───── Data block ─────

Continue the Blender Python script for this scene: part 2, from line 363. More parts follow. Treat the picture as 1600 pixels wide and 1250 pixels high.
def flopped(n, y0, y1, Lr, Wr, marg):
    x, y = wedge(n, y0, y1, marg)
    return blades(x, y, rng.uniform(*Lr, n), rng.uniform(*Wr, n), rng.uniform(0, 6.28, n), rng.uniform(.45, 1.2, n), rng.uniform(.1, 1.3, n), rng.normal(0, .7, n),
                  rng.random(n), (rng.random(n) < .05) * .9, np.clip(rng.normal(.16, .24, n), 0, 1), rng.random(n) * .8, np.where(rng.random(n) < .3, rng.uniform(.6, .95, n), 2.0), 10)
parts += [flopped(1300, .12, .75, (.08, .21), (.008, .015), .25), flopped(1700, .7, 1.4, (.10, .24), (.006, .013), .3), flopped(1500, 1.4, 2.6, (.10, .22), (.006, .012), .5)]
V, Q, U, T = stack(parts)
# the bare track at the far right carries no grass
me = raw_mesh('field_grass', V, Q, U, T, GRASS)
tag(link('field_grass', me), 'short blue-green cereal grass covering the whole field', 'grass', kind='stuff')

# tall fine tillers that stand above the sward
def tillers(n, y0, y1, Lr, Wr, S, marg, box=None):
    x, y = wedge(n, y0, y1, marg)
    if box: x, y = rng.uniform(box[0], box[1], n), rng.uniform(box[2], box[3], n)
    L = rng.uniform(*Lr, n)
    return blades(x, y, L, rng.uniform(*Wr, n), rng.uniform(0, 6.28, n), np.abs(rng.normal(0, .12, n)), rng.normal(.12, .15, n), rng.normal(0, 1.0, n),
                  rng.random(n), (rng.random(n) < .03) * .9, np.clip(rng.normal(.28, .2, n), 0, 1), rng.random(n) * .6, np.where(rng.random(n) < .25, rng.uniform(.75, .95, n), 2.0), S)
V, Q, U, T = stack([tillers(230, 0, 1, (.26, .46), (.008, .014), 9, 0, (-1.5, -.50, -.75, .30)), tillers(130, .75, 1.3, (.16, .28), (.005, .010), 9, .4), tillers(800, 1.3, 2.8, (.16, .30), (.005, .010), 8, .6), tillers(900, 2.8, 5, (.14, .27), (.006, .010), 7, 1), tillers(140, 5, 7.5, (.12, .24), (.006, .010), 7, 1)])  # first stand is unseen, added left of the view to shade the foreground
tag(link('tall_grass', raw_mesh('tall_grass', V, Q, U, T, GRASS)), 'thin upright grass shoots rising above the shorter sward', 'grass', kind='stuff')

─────

Write out the listing's lines exactly, from its first line through the line that contains "tag(link('field_grass', me), 'short", and stop there.

Continue the Blender Python script for this scene: part 2, from line 363. More parts follow. Treat the picture as 1600 pixels wide and 1250 pixels high.
def flopped(n, y0, y1, Lr, Wr, marg):
    x, y = wedge(n, y0, y1, marg)
    return blades(x, y, rng.uniform(*Lr, n), rng.uniform(*Wr, n), rng.uniform(0, 6.28, n), rng.uniform(.45, 1.2, n), rng.uniform(.1, 1.3, n), rng.normal(0, .7, n),
                  rng.random(n), (rng.random(n) < .05) * .9, np.clip(rng.normal(.16, .24, n), 0, 1), rng.random(n) * .8, np.where(rng.random(n) < .3, rng.uniform(.6, .95, n), 2.0), 10)
parts += [flopped(1300, .12, .75, (.08, .21), (.008, .015), .25), flopped(1700, .7, 1.4, (.10, .24), (.006, .013), .3), flopped(1500, 1.4, 2.6, (.10, .22), (.006, .012), .5)]
V, Q, U, T = stack(parts)
# the bare track at the far right carries no grass
me = raw_mesh('field_grass', V, Q, U, T, GRASS)
tag(link('field_grass', me), 'short blue-green cereal grass covering the whole field', 'grass', kind='stuff')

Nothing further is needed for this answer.